-- START --
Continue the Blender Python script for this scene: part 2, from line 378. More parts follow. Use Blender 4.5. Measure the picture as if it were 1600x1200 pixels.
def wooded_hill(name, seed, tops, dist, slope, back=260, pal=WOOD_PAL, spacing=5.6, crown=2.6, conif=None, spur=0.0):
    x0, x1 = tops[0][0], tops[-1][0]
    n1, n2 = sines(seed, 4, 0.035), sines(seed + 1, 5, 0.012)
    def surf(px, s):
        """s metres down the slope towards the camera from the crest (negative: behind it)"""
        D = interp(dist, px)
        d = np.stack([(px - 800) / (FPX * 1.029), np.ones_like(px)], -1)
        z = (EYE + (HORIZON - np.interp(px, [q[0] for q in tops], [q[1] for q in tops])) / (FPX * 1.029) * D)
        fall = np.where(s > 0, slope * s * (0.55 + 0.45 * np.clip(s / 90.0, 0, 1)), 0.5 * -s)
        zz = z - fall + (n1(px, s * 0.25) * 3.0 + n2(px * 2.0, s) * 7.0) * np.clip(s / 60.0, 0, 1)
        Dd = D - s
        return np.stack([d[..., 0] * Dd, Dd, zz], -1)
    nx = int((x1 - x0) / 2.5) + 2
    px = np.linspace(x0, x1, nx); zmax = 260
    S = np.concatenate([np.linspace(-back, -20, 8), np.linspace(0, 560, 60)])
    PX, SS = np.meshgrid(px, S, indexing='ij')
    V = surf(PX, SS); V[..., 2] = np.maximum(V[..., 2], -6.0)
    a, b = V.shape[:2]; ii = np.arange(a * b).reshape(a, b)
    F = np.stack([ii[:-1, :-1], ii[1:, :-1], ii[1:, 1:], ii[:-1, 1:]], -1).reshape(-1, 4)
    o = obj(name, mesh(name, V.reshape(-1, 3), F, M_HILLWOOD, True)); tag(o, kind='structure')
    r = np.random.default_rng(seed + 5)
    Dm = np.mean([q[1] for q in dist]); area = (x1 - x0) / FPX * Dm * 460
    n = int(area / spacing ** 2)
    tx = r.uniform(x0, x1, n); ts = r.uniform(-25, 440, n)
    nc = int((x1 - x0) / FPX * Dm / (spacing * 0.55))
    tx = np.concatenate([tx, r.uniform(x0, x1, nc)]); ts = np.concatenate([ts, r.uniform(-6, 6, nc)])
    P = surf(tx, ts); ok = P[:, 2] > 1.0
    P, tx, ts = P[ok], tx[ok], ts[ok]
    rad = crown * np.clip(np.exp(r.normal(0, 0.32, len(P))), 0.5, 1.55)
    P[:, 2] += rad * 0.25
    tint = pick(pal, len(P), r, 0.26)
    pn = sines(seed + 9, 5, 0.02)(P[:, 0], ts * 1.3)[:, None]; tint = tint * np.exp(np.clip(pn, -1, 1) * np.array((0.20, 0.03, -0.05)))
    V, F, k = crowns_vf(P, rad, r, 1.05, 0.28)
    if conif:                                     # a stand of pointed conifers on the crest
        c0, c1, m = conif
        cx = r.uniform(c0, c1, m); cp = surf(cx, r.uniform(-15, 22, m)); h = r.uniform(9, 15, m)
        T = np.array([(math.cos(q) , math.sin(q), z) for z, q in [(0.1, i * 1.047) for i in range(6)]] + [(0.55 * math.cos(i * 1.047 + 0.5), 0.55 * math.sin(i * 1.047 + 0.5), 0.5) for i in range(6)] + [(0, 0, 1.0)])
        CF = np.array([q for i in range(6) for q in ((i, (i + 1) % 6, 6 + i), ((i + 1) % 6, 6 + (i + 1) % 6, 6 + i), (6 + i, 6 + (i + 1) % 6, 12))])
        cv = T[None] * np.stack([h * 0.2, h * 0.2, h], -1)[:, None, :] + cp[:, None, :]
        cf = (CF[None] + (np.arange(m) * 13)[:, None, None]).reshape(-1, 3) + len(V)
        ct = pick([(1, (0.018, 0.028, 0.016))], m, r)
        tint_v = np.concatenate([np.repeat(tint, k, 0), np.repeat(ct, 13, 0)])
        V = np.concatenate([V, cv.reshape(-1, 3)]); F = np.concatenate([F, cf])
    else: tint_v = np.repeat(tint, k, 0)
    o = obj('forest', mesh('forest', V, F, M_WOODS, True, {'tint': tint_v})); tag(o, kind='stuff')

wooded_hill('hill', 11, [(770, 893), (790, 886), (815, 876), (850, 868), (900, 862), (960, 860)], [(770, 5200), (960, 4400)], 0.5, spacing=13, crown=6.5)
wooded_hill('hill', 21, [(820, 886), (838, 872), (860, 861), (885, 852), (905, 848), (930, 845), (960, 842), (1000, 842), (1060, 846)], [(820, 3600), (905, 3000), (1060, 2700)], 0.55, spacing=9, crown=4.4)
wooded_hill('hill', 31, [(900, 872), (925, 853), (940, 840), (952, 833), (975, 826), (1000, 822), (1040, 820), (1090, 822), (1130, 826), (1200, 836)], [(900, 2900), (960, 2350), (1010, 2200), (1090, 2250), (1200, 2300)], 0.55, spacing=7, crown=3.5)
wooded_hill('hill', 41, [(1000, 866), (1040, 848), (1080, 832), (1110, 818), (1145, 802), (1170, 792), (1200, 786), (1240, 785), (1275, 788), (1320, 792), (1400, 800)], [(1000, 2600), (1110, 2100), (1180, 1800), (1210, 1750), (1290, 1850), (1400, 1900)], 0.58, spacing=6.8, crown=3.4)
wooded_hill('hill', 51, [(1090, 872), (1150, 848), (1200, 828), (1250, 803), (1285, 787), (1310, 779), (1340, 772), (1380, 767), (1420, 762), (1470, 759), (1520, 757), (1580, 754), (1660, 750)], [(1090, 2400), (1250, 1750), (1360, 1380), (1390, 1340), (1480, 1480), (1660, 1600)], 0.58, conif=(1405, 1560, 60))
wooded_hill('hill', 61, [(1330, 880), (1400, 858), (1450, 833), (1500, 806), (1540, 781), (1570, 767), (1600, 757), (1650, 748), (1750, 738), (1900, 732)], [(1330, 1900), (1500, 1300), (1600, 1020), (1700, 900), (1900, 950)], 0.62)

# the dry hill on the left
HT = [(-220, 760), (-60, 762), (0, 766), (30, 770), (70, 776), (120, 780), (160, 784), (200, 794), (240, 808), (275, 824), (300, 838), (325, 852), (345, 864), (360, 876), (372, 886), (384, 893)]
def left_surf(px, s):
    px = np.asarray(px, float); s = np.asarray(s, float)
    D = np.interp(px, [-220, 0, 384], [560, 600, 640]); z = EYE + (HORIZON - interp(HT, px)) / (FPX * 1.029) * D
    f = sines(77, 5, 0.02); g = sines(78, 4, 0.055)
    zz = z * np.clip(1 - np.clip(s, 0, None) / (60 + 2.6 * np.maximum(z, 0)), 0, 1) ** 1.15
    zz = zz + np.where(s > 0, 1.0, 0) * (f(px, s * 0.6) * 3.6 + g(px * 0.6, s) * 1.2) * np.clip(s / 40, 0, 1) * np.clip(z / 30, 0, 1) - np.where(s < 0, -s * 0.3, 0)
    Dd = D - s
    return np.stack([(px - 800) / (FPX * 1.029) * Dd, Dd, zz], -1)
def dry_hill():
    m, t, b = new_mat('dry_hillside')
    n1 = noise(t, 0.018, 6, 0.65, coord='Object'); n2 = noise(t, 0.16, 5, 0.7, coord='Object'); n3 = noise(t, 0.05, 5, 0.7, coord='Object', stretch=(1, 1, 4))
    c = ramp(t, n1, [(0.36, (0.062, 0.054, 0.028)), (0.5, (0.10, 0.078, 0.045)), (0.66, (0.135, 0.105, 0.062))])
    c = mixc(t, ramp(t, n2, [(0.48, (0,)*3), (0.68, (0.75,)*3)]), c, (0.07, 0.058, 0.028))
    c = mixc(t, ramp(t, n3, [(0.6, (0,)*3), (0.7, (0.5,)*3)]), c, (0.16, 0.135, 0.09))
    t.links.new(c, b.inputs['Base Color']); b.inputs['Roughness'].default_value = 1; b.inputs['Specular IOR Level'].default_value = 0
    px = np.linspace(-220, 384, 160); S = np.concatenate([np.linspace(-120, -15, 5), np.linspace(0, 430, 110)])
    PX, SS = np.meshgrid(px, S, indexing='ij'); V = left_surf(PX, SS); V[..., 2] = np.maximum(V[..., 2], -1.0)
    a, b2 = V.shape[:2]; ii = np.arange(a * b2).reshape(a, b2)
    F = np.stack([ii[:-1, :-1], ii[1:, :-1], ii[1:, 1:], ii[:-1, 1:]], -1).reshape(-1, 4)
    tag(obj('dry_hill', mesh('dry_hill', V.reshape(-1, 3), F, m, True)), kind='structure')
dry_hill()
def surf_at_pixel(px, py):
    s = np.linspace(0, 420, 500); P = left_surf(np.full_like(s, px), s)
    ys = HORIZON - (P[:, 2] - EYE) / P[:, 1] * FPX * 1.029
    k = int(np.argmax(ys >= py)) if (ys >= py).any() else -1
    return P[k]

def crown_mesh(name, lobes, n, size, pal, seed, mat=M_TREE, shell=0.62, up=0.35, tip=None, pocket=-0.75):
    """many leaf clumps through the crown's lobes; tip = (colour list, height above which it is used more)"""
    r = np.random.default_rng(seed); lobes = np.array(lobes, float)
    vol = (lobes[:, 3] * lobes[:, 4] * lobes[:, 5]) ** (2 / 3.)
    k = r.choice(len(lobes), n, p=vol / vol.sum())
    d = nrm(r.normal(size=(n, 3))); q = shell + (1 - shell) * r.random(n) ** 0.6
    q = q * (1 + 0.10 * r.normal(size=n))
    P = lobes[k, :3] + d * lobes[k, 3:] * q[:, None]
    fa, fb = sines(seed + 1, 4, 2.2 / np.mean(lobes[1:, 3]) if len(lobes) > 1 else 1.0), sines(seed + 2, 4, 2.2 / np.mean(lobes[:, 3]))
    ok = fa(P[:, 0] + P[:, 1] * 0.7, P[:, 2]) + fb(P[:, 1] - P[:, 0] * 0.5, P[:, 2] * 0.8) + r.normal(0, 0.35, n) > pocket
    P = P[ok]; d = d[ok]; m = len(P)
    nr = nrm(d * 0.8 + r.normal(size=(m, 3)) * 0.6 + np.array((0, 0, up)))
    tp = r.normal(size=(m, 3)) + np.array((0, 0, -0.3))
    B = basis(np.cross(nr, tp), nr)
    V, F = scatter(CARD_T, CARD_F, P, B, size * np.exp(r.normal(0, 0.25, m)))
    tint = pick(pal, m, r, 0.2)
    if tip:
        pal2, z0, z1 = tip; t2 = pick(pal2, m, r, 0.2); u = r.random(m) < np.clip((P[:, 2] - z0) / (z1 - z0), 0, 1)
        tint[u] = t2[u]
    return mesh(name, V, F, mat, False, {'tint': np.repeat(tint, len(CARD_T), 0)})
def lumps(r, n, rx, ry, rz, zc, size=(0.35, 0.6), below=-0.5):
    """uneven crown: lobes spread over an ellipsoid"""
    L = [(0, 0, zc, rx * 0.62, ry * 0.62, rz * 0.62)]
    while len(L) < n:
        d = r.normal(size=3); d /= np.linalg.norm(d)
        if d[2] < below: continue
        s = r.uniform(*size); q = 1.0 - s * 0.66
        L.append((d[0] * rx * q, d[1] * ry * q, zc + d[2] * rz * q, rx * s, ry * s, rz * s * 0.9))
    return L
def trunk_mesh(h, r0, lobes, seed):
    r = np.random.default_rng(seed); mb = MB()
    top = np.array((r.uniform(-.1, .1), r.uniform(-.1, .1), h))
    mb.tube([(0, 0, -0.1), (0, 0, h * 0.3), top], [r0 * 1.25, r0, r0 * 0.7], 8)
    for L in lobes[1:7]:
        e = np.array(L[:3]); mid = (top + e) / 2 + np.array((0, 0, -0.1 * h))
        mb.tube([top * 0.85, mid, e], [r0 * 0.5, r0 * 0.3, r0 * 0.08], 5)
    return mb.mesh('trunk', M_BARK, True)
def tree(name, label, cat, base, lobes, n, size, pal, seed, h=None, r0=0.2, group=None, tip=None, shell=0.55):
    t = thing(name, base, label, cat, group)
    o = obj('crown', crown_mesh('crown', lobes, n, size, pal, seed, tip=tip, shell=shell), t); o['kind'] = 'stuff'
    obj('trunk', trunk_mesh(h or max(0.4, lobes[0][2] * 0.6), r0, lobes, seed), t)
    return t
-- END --
What the exercise asks: Search the data for the word "from" and copy each line where it appears.

Task solution:
Continue the Blender Python script for this scene: part 2, from line 378. More parts follow. Use Blender 4.5. Measure the picture as if it were 1600x1200 pixels.
        """s metres down the slope towards the camera from the crest (negative: behind it)"""